Questo shock ha causato un’ondata di liquidazioni pari a 19,37 miliardi di dollari in 24 ore, una cifra che negli archivi delle piattaforme crypto appare come uno degli eventi più violenti dell’ultimo decennio. La caduta sotto gli 82mila era già stata vista ad aprile, quando il Bitcoin aveva toccato un minimo intorno ai 75mila dollari nel bel mezzo di un’altra fase di tensioni commerciali. La differenza, oggi, è che il mercato sembra avere meno cuscinetti di protezione: le posizioni con leva sono più sottili, la propensione al rischio si è ridotta e molti investitori istituzionali stanno aspettando segnali più stabili prima di rientrare.
Il contesto di sell-off sta colpendo anche la percezione della criptovaluta come “bene rifugio”. La volatilità registrata negli ultimi giorni — con 2,2 miliardi di dollari di liquidazioni in appena 24 ore — suggerisce un mercato estremamente sensibile agli shock geopolitici. Anche Ether, Solana, BNB, XRP e Dogecoin stanno vivendo cali tra il 9 e il 10%, segno che il movimento non è isolato e riguarda l’intero ecosistema.
E mentre il valore complessivo del mercato è sceso a 2,92 trilioni di dollari, cioè il 33% in meno rispetto all’inizio di ottobre, l’impressione è che non sia solo una fase di “pulizia” delle posizioni troppo aggressive, ma l’inizio di un nuovo ciclo di incertezza che potrebbe durare più a lungo del previsto. Gli investitori più prudenti osservano con timore anche gli indicatori tecnici: la capitalizzazione del Bitcoin, secondo Bloomberg, è scesa del 25% dall’inizio del mese, e questo rappresenta il peggior calo mensile dal 2022, l’anno del grande collasso post-FTX.

Le conseguenze sul resto del mercato e perché il caso Strategy può aggravare la situazione
Nel mezzo di questo scenario già teso, la situazione di Strategy (ex Microstrategy) rischia di diventare un ulteriore detonatore. La società, da anni considerata una sorta di “ETF vivente” sul Bitcoin, sta attraversando una fase delicata dopo che gli analisti di JPMorgan hanno avvertito che potrebbe essere esclusa da indici chiave come Nasdaq 100 e MSCI USA. Una rimozione dagli indici avrebbe conseguenze immediate: molti fondi sarebbero costretti a vendere le azioni, generando nuova pressione su un titolo che ha già perso il 41% negli ultimi 30 giorni e l’11% in una sola settimana.

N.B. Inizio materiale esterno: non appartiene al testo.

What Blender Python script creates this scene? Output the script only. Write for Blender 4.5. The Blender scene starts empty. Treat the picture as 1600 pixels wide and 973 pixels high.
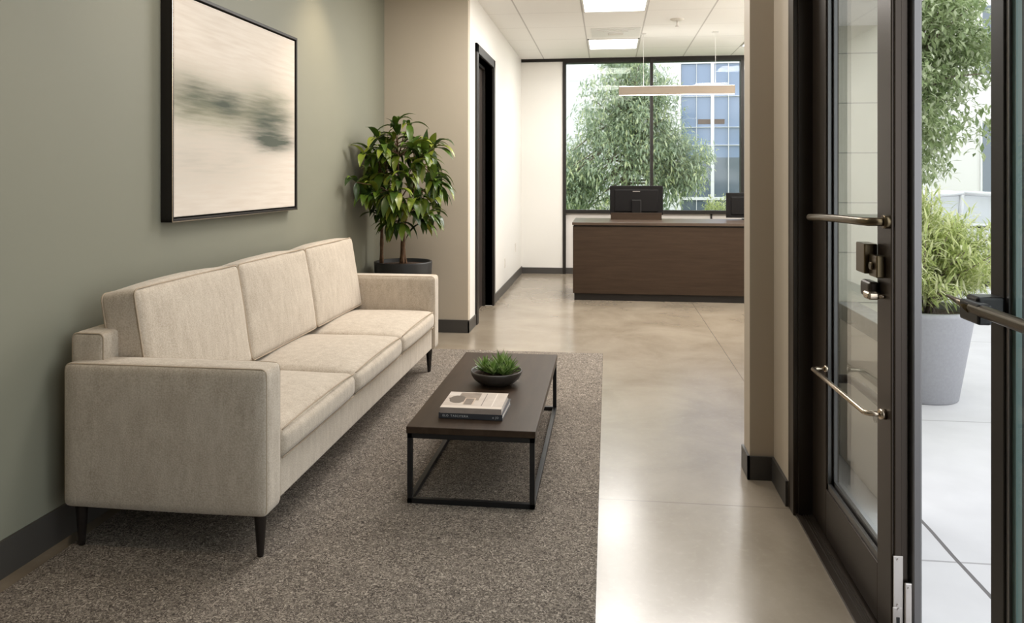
import bpy, bmesh, math, random
from mathutils import Vector, Matrix, noise
random.seed(7)
S = bpy.context.scene
COL = S.collection
PI = math.pi

# ------------------------------------------------------------------ camera
F = 1200.0
CAM_Z = 1.45
cd = bpy.data.cameras.new('camera')
cam = bpy.data.objects.new('camera', cd)
COL.objects.link(cam)
cam.location = (0, 0, CAM_Z)
cam.rotation_euler = (PI / 2, 0, math.atan(150 / F))
cd.sensor_width = 36
cd.lens = 36 * F / 1600
cd.shift_y = -(486.5 - 275) / 1600
cd.clip_start = 0.05
cd.clip_end = 300
S.camera = cam

# ------------------------------------------------------------------ view, world
S.view_settings.view_transform = 'Standard'
S.view_settings.look = 'None'
S.view_settings.gamma = 1
S.view_settings.use_curve_mapping = False
S.view_settings.exposure = 0.0
S.cycles.use_denoising = True
S.cycles.max_bounces = 9
S.cycles.diffuse_bounces = 5
S.cycles.glossy_bounces = 4
S.cycles.transmission_bounces = 6
S.cycles.transparent_max_bounces = 24
S.cycles.caustics_reflective = False
S.cycles.caustics_refractive = False
S.cycles.sample_clamp_indirect = 6

w = bpy.data.worlds.new('world')
S.world = w
w.use_nodes = True
bg = w.node_tree.nodes['Background']
bg.inputs['Color'].default_value = (0.93, 0.97, 1.0, 1)     # bright overcast sky
bg.inputs['Strength'].default_value = 2.65


def area(name, loc, sx, sy, power, color, rot=(0, 0, 0), spread=PI):
    l = bpy.data.lights.new(name, 'AREA')
    l.shape = 'RECTANGLE'
    l.size, l.size_y = sx, sy
    l.energy = power
    l.color = color
    l.spread = spread
    o = bpy.data.objects.new(name, l)
    COL.objects.link(o)
    o.location = loc
    o.rotation_euler = rot
    return o


def spot(name, loc, power, color, rot=(0, 0, 0), size=1.3, blend=0.8, r=0.05):
    l = bpy.data.lights.new(name, 'SPOT')
    l.energy = power
    l.color = color
    l.spot_size = size
    l.spot_blend = blend
    l.shadow_soft_size = r
    o = bpy.data.objects.new(name, l)
    COL.objects.link(o)
    o.location = loc
    o.rotation_euler = rot
    return o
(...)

Il rischio più serio riguarda però il legame diretto tra Strategy e Bitcoin. La società possiede 649.870 BTC, acquistati a un prezzo medio di 74.430 dollari. Se il titolo dovesse crollare ulteriormente, Strategy potrebbe essere costretta a liquidare una parte delle sue partecipazioni per stabilizzare la posizione finanziaria, e questo evento, da solo, potrebbe scatenare un nuovo crollo del mercato crypto. Non è un caso che diversi analisti stiano osservando con estrema attenzione il comportamento del titolo nelle contrattazioni pre-mercato: il calo del 2,44% registrato venerdì mattina è considerato un segnale da non sottovalutare.
Il quadro complessivo, guardandolo nella sua interezza, racconta la stessa dinamica vista in altri momenti di stress del settore: il Bitcoin cede terreno, le altcoin seguono con percentuali simili o peggiori, i mercati dei futures si contraggono e le piattaforme come Deribit evidenziano una crescita delle posizioni ribassiste. Questa volta, però, il contesto politico e macroeconomico aggiunge un ulteriore livello di vulnerabilità. La percezione che le decisioni commerciali della Casa Bianca possano scatenare shock immediati su un settore già fragile ha reso molti investitori più cauti, riducendo la liquidità disponibile nelle fasi di rimbalzo.
Molti trader sottolineano come la sotto-performance del Bitcoin rispetto al suo standard storico sia un segnale di inversione strutturale, non solo una fluttuazione passeggera. La consapevolezza che la criptovaluta sia scesa sotto il valore di inizio anno, dopo un 2024 di crescita continua, dimostra che siamo entrati in un equilibrio più fragile, dove eventi esterni possono avere effetti amplificati. Per il mercato crypto, abituato a movimenti estremi ma anche a rapide riprese, la vera domanda ora è se questa fase durerà, e se i prossimi mesi saranno di consolidamento o di ulteriore discesa. La verità, per ora, è che nessuno riesce a escludere un nuovo test dei minimi di aprile.